A fine 2015, ad esempio, era stato presentato il rapporto della fondazione Symbola – che promuove la soft economy – “L’Italia in 10 selfie”. Il “quarto selfie”, che prende i dati da un precedente rapporto curato insieme ad Enel, recita: “Nel 2012 l’Italia era prima (con il 39%) tra i grandi paesi Ue, a pari merito con la Spagna e davanti a Germania (24%), Francia (17%), Gran Bretagna (15%), per quota di energia rinnovabile nella produzione elettrica.
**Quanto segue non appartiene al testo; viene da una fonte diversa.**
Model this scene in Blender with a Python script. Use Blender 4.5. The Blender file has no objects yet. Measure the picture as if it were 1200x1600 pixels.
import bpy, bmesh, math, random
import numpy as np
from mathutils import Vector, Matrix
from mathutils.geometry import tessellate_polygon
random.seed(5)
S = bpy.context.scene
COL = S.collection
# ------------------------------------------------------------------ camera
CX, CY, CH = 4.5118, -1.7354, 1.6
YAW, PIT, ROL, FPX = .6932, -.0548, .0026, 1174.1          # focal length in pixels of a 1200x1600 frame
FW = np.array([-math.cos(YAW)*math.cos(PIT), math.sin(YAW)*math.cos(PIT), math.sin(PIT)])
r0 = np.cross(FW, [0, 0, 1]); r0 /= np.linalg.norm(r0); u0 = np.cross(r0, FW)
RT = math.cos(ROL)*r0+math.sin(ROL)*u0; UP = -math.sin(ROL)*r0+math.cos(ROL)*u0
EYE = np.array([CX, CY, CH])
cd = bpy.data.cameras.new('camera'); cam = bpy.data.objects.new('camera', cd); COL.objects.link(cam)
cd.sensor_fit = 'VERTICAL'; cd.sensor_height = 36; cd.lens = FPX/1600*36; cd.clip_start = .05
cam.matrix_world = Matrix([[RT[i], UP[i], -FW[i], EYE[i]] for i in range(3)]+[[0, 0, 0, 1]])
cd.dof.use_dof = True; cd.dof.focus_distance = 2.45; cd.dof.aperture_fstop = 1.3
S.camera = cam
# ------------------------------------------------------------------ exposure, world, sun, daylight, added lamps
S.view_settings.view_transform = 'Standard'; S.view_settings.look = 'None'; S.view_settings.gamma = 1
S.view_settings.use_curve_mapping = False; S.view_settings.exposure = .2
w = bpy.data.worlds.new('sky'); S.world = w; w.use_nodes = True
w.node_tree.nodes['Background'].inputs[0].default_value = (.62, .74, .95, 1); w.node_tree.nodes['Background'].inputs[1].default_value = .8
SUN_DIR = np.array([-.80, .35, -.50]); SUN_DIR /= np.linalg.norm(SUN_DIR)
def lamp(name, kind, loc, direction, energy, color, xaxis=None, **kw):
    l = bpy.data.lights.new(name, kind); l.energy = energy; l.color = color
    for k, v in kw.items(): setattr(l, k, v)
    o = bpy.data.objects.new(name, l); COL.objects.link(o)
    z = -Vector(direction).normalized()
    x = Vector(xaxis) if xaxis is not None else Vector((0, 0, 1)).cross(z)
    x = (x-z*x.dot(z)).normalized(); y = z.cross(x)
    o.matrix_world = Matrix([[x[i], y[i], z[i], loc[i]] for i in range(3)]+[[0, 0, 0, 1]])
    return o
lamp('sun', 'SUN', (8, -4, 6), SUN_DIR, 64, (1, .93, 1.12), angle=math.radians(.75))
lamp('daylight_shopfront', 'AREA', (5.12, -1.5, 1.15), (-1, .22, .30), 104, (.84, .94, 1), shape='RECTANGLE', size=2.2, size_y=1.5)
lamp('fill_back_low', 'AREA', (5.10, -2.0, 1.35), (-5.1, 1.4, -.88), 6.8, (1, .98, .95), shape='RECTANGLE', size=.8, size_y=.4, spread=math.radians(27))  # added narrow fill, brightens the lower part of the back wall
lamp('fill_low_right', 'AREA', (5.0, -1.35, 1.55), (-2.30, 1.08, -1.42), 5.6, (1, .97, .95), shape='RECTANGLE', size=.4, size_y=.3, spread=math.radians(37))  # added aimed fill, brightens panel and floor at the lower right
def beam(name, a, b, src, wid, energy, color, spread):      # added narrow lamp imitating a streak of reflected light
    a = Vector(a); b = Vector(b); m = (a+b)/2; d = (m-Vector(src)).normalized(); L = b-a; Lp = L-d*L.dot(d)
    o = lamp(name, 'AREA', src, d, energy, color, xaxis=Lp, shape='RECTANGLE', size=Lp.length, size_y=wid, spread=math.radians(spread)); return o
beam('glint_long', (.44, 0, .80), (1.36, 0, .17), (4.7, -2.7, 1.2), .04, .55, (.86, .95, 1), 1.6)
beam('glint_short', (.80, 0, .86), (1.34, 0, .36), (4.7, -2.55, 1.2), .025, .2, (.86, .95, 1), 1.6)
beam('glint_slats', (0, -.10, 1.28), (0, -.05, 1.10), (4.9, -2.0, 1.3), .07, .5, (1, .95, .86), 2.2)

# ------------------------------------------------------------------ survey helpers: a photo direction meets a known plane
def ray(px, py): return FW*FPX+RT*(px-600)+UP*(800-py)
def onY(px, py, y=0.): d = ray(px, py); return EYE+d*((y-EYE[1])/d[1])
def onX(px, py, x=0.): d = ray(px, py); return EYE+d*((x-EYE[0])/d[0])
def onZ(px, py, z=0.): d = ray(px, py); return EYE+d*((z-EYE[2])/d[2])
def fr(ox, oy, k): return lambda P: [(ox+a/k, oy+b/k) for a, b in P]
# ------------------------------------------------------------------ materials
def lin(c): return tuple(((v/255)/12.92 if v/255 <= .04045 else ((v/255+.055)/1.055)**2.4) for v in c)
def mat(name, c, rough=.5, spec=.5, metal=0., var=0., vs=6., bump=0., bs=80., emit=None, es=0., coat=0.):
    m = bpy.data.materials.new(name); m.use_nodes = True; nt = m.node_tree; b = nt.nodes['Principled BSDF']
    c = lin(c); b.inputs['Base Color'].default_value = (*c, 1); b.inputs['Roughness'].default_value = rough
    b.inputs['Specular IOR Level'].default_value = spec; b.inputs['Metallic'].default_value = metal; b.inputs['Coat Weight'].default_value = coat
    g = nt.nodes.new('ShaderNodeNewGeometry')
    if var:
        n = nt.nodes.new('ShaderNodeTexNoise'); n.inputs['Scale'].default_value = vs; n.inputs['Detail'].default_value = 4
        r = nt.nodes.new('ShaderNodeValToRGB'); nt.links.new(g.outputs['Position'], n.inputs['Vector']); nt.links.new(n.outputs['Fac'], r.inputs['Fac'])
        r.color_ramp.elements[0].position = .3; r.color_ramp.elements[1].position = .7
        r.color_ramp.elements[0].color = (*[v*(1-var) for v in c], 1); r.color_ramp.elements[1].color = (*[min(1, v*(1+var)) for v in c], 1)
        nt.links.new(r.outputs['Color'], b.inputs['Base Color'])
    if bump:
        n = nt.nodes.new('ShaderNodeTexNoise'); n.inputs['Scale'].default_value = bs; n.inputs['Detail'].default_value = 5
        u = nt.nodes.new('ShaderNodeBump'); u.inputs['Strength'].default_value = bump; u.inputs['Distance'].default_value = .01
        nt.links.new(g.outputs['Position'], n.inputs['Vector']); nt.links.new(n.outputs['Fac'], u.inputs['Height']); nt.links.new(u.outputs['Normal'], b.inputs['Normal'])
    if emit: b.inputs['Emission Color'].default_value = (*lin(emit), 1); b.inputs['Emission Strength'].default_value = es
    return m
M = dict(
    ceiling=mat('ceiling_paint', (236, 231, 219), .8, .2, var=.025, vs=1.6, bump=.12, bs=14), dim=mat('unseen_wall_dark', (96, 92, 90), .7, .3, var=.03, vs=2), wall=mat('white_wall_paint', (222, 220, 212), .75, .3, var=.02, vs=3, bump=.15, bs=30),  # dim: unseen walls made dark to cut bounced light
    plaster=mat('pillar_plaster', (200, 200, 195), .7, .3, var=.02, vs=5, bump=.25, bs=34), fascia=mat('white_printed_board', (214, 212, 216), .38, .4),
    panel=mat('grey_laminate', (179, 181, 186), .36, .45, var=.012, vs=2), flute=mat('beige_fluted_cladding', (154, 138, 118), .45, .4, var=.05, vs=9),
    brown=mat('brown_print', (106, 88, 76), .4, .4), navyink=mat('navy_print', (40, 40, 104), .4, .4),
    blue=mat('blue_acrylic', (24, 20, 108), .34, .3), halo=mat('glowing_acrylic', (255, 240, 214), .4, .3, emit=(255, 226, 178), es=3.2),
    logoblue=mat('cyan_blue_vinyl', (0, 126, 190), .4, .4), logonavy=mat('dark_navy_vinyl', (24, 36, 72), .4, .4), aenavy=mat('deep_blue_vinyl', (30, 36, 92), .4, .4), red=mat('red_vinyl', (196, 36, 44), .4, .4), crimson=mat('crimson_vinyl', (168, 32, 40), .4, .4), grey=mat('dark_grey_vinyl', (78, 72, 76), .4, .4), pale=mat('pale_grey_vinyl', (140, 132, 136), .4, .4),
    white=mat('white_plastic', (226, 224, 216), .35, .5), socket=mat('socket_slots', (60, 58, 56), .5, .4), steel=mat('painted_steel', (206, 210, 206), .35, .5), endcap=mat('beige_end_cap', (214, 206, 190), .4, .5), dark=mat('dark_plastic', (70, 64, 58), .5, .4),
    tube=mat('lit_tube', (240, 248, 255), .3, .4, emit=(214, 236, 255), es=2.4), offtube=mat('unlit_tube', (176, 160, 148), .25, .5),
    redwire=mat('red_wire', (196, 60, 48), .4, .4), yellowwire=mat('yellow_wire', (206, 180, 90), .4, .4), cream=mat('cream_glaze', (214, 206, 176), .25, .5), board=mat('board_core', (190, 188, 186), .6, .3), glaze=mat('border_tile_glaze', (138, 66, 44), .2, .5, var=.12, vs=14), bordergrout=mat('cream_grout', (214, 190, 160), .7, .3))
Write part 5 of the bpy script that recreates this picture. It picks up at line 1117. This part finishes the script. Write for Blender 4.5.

Nel 2014 la quota di rinnovabili ha superato il 43%”.
Quest’ultimo dato è confermato anche dall’Ispra (Istituto superiore per la protezione e la ricerca ambientale), che quantifica appunto la produzione di energia elettrica da fonti rinnovabili al 43,1%.
Nel 2015 – secondo uno studio del luglio 2017 dell’Autorità per l’energia elettrica, il gas e il sistema idrico – “si è assistito a una lieve diminuzione, imputabile alla scarsa idraulicità: l’incidenza sul totale della produzione lorda di energia elettrica è stata pari al 38,5% (il 33,1% sul consumo interno lordo). Anche il 2016 ha fatto registrare un’ulteriore riduzione fino a circa 106 TWh nuovamente imputabile alla scarsa idraulicità”.
Ma è un primato da prendere con le pinze
Questi buoni dati fanno tuttavia riferimento alla produzione autoctona di energia elettrica. In questa voce non pesano dunque le importazioni. Per fare un esempio paradossale: se un Paese importasse il 90% del suo fabbisogno di energia elettrica dall’estero e il 10% lo producesse con fonti rinnovabili, il dato relativo alla produzione da fonti rinnovabili farebbe segnare il 100%.
L’Italia importa, in particolare da Francia e Svizzera, poco meno del 15% del suo fabbisogno – era il 13% nel 2012, il 14% nel 2013 – e produce il resto. Dunque il peso della produzione da fonti rinnovabili si “annacqua” se si considera il consumo interno lordo.
Se guardiamo a questo parametro, nel 2015 secondo Eurostat l’Italia registrava un 33,5% di incidenza nei consumi dell’energia elettrica da fonti rinnovabili (il 33,1% citato dall’Autorità per l’energia, da cui si discosta probabilmente per minime discrepanze nei rilievi statistici). Davanti a noi ci sono Svezia (65,8%), Portogallo (52,6%), Lettonia (52,2%), Danimarca (51,3%), Croazia (45,4%), Romania (43,2%) e Spagna (36,9%).
Conclusione
Galletti è impreciso ma, se interpretiamo la sua affermazione come riferita esclusivamente alla produzione di energia elettrica da fonti rinnovabili, ha sostanzialmente ragione. In Europa e tra i Paesi sviluppati, l’Italia è tra i migliori in quanto a percentuale di produzione elettrica da fonti rinnovabili. Se tuttavia guardiamo ai consumi o alla produzione di energia nel complesso, il ministro dell’Ambiente ha torto.